The Sabbath is taken very seriously and an uneducated tourist could be surprised by this. Things begin to change throughout the entire city starting Thursday night as people start to prepare for the Sabbath even though it does not officially start until sundown on Friday. Then, from sundown on Friday night until sundown on Saturday, the entire city is essentially shut down and families spend time together.

Once again, you might be thinking, in a city as big as Jerusalem and in a country that has all of the modern amenities of any global city, this must be an exaggeration. You may believe that while you are vacationing there you will find plenty of things to do while the country observes Shabbat. If so, that feeling of culture shock may appear once again.

Of course, restaurants and some popular tourist attractions are open during the Sabbath. In fact, many families, on Friday night, walk to the various hotel restaurants for a meal since those are the only restaurants still open. You may be surprised to find the restaurant of your hotel or resort filled with families, dressed in some of their best clothes, dining together as though it were a holiday.
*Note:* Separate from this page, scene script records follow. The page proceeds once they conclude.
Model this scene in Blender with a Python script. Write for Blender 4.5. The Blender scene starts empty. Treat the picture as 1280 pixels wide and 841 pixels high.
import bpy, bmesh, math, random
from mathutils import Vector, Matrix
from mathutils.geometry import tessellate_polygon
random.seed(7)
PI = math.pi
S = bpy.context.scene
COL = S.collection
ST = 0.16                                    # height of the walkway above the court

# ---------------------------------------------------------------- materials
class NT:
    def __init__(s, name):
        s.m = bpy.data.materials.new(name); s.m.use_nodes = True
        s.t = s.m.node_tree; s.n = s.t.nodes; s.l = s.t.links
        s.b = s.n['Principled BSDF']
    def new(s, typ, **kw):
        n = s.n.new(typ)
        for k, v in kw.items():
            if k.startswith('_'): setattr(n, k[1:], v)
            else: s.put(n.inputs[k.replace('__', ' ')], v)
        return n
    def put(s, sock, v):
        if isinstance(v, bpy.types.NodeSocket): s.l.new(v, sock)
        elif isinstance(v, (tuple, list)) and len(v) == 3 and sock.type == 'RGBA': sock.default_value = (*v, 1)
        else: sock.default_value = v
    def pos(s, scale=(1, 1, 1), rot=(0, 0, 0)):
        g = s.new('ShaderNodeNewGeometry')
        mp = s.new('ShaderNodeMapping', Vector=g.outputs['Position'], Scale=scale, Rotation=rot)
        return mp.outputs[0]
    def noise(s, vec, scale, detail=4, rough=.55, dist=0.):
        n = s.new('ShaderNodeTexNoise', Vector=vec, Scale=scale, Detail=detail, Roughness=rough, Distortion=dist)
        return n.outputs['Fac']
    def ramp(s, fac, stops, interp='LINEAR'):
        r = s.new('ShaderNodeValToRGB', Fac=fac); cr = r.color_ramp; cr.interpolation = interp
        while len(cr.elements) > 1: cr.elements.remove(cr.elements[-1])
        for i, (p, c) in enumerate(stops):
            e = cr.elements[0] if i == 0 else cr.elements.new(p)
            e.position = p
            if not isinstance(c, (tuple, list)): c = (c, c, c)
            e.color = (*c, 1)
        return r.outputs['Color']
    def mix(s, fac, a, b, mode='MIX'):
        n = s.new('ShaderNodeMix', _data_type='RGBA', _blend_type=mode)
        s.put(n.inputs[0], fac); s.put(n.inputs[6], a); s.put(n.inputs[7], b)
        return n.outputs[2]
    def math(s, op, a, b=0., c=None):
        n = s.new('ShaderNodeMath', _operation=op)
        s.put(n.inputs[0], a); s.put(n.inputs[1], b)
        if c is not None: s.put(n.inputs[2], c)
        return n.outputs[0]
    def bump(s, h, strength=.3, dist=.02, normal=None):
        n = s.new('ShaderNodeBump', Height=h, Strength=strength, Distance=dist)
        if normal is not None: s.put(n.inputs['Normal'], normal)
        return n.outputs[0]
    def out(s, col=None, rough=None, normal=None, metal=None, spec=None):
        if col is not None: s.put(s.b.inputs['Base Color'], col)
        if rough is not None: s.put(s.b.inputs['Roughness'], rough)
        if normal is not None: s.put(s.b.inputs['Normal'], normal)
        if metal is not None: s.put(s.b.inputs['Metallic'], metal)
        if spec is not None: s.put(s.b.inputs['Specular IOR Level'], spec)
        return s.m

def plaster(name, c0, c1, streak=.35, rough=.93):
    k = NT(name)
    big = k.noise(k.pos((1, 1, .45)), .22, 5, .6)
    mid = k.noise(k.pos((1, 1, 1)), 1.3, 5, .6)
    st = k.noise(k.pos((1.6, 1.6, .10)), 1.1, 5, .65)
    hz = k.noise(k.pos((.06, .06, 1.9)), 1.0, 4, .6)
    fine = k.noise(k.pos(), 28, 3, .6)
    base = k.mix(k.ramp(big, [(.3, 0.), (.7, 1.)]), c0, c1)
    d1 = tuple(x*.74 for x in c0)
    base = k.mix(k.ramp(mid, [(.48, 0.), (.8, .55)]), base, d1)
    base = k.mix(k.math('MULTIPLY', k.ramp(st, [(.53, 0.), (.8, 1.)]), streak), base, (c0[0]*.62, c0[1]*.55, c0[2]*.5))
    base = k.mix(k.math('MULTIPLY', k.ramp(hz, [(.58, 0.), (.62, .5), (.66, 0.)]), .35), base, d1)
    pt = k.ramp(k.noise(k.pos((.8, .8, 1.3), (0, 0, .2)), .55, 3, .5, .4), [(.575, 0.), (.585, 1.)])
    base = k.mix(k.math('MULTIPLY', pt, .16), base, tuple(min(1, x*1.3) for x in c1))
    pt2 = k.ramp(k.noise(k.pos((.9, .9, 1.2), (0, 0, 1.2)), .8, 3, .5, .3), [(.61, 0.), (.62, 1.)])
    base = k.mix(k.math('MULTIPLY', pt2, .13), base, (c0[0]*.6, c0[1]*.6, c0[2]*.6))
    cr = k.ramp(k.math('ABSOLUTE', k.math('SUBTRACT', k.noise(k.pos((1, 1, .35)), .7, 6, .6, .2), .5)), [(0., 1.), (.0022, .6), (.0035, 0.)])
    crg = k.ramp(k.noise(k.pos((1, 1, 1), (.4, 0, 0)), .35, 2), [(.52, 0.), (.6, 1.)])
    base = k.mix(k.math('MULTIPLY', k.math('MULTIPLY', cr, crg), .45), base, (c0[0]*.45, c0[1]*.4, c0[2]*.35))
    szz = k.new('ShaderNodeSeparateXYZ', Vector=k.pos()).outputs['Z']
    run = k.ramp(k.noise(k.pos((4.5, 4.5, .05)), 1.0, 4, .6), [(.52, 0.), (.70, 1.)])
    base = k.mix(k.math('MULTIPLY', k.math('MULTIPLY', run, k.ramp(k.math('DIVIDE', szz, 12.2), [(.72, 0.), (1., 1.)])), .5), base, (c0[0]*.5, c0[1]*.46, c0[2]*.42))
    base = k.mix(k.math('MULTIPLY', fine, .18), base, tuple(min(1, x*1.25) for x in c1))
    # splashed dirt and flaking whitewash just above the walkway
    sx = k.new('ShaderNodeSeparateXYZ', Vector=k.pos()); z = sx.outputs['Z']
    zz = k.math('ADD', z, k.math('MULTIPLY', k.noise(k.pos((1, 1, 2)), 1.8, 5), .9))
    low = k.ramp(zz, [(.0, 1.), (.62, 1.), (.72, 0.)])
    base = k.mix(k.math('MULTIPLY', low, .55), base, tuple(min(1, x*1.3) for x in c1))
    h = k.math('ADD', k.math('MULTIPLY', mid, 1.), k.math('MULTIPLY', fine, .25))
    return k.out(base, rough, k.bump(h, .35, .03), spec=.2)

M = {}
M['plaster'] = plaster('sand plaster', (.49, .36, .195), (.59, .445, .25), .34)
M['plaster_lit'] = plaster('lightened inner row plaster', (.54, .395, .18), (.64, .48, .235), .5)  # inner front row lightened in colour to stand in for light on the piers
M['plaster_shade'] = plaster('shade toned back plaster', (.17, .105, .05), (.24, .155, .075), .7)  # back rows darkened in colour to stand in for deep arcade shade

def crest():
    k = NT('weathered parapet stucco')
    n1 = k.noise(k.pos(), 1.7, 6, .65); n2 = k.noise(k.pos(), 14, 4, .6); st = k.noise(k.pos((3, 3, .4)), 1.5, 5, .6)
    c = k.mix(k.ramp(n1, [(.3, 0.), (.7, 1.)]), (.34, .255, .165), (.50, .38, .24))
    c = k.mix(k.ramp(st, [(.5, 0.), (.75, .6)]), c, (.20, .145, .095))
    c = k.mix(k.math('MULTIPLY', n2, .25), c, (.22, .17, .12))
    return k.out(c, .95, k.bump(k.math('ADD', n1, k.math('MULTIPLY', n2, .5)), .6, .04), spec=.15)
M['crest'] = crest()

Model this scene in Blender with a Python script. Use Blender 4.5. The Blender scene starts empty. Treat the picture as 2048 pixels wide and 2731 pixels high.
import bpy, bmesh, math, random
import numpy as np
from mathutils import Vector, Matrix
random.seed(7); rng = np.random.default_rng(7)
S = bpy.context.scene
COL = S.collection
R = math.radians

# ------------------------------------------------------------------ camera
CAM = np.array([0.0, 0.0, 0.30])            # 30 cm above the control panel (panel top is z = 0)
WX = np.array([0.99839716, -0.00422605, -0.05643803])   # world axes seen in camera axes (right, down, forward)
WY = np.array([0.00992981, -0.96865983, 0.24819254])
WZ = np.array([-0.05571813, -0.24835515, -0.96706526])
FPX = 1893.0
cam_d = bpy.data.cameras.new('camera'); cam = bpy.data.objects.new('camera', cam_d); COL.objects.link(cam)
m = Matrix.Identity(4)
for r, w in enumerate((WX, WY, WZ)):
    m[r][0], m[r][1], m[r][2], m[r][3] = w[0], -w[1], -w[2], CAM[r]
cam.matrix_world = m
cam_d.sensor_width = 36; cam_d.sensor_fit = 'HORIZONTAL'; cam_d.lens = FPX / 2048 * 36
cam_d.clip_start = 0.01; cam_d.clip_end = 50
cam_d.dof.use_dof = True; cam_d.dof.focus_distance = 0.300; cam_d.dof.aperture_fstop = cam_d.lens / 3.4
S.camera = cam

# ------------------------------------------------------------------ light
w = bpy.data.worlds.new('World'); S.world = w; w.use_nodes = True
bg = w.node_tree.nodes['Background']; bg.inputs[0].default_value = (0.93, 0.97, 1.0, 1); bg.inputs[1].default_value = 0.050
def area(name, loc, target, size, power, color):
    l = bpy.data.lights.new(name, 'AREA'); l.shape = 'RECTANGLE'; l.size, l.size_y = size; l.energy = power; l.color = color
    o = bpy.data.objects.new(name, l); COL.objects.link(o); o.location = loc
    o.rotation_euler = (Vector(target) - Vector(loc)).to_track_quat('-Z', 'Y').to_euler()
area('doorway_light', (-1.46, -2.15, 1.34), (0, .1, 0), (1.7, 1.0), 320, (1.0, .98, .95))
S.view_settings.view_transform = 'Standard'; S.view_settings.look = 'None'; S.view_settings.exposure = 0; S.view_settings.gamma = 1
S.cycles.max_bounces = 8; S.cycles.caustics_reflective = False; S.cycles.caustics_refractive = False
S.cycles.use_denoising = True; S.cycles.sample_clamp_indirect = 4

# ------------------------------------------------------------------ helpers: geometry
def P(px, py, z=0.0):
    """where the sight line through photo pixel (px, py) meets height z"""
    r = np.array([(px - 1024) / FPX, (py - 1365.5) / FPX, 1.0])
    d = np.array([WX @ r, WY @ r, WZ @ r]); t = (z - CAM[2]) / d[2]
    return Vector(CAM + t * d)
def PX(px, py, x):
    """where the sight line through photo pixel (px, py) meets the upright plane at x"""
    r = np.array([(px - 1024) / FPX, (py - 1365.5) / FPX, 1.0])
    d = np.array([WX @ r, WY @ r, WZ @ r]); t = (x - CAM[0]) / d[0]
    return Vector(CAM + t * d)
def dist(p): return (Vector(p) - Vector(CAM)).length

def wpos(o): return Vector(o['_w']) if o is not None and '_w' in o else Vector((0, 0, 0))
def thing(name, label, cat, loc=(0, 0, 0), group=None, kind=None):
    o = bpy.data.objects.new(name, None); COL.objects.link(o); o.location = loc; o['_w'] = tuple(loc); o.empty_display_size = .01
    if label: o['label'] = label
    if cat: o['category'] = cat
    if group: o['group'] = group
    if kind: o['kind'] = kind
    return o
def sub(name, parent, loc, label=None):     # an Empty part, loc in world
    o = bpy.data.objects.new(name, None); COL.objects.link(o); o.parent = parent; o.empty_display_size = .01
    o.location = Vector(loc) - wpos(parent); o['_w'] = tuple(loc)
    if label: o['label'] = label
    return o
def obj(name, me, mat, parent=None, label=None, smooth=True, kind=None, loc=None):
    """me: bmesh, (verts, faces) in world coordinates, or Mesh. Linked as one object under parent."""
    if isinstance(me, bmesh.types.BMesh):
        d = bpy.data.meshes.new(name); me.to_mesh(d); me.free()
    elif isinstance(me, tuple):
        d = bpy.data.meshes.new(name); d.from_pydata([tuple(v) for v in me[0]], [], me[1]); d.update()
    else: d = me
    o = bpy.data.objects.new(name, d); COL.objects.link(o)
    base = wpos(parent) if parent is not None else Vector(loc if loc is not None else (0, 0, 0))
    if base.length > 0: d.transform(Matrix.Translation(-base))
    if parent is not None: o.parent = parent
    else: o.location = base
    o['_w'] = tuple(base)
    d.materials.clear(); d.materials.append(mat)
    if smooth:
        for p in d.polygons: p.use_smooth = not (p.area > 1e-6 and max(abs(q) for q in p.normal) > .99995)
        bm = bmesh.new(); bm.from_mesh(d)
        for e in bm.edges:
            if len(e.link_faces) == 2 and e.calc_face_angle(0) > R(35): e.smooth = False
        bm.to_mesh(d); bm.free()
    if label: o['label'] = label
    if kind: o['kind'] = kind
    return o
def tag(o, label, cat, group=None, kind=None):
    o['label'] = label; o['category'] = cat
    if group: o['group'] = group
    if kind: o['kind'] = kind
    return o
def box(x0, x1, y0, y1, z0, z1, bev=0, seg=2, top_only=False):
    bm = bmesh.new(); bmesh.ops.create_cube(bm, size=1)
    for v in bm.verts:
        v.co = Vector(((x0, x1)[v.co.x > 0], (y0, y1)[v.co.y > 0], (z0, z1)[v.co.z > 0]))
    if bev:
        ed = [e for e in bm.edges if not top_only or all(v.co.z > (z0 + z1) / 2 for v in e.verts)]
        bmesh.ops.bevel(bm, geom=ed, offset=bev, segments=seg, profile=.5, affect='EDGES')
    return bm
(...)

A festive atmosphere permeates as families take a break from the work and the stress of their lives and enjoy time together.

On Saturday, things are usually quieter as most families spend time at home. You will see people going for walks and perhaps sitting in parks, but the entire city becomes quiet, reflective, low-key. It is unlike anything you might have seen anywhere in America.

If you are in the Mahane Yehuda, which is the large open-air market in Jerusalem, you will see just how intense and frantic it can become just before Shabbat. Even if you are not in Jerusalem, every city in Israel has a shuk, or market, that is similar. You can buy anything you need there, from pita bread to olives to cheese and spices. You will even see chickens, freshly killed, un-plucked and hanging right in your face in the shuk.

During Fridays, as the country prepares for Shabbat, the market becomes intense and chaotic. The concept of neatly formed lines becomes non-existent. Be prepared for shouting, perhaps a little bit of pushing, and it is not uncommon to find many people cutting in line in front of you. This is not done out of rudeness it is just that everyone is trying to get their shopping done before sundown and the air is filled with the feeling of anticipation. In Israel, it is not uncommon for someone to push you to get in front of you in line one moment and then hug you the next.

To an American tourist, this may come across as rudeness or aggression, but this is just life in Israel while preparing for Shabbat. It is an experience you are unlikely to forget and will likely not see anywhere else on the planet.

Education is always the key. Any traveler should take the time to learn about these customs so that the culture shock they are certain to feel can be a rewarding experience, instead of a negative one. Your travel agent can help and so can your tour operator.